[aprssig] HF options
Stephen H. Smith
wa8lmf2 at aol.com
Wed Dec 19 13:15:53 EST 2007
Scott Miller wrote:
> I've had an inquiry about a project that would involve linking fixed
> APRS stations at intervals of maybe 50 km, with not much chance of
> digipeaters. Without favorable terrain, that seems a little doubtful
> for direct VHF.
>
> I've done very little HF myself in the past decade, and I've never
> worked HF for local (relatively speaking) communications. Can anyone
> suggest bands and equipment that would work well for this, assuming
> 300 baud AFSK is used? Power consumption is a major concern.
>
> Thanks,
>
To operate this close-in on HF is going to require radiating nearly
straight up (i.e. NVIS - Near Vertical Incidence Skywave) In turn,
this implies operating on 1.8 MHz (160M) or 3.6 MHz (80M). [The higher
bands won't reflect back to earth at high angles; they just head off
into space.]
Actually probably 5 Mhz ("60M") would probably be the ideal band, except
that we can only run USB voice on the five fixed channels in this band,
not data. :(
NVIS is a relatively "lossy" mode meaning you have to run fair amounts
of power to achieve a reasonable S/N and data error rate. (The lower HF
spectrum tends to be noisy.) This means typical full-power 100W HF/SSB
transceivers with reasonably efficient antennas. This would typically be
full-sized dipoles (130 ft end-to-end), inverted-Vs or large horizontal
loops close to the ground (ideally 10-20 feet up), ideally over a
reflecting ground mat. No 9-foot loaded mobile whips here!
The 100W out (approximately 200W DC in) transceivers wouldn't
necessarily be a deal breaker, watt-hour-wise if you use short MIc-E
formatted bursts at an infrequent TX rate.
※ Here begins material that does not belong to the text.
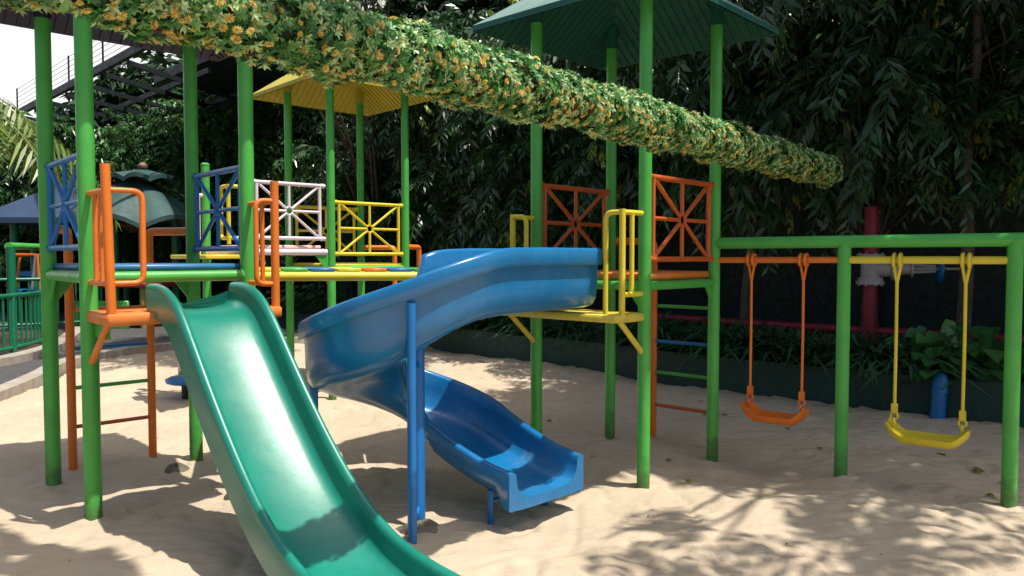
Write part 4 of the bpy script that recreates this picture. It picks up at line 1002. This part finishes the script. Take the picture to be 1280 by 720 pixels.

Note that optimal TNCs on HF are not just VHF modems running at 1/4 the
speed. Normally you want substantial audio conditioning and band-pass
filtering before the actual modem chip. For the best results, you will
probably want to install 500-800 Hz bandwidth "CW" or "RTTY" IF filters
in the transceivers.
Further, for this kind of application (data operation at low S/N) the
digital signal processing IF and audio filtering found in recent HF
transceivers (that "de-noises" and "de-hisses" SSB voice operation) is
usually less desirable for data, than the classic passive IF crystal or
mechanical filtering (and analog audio filtering). [The DSPs in
low-end ham gear tend to create phase jitter that mangles data.]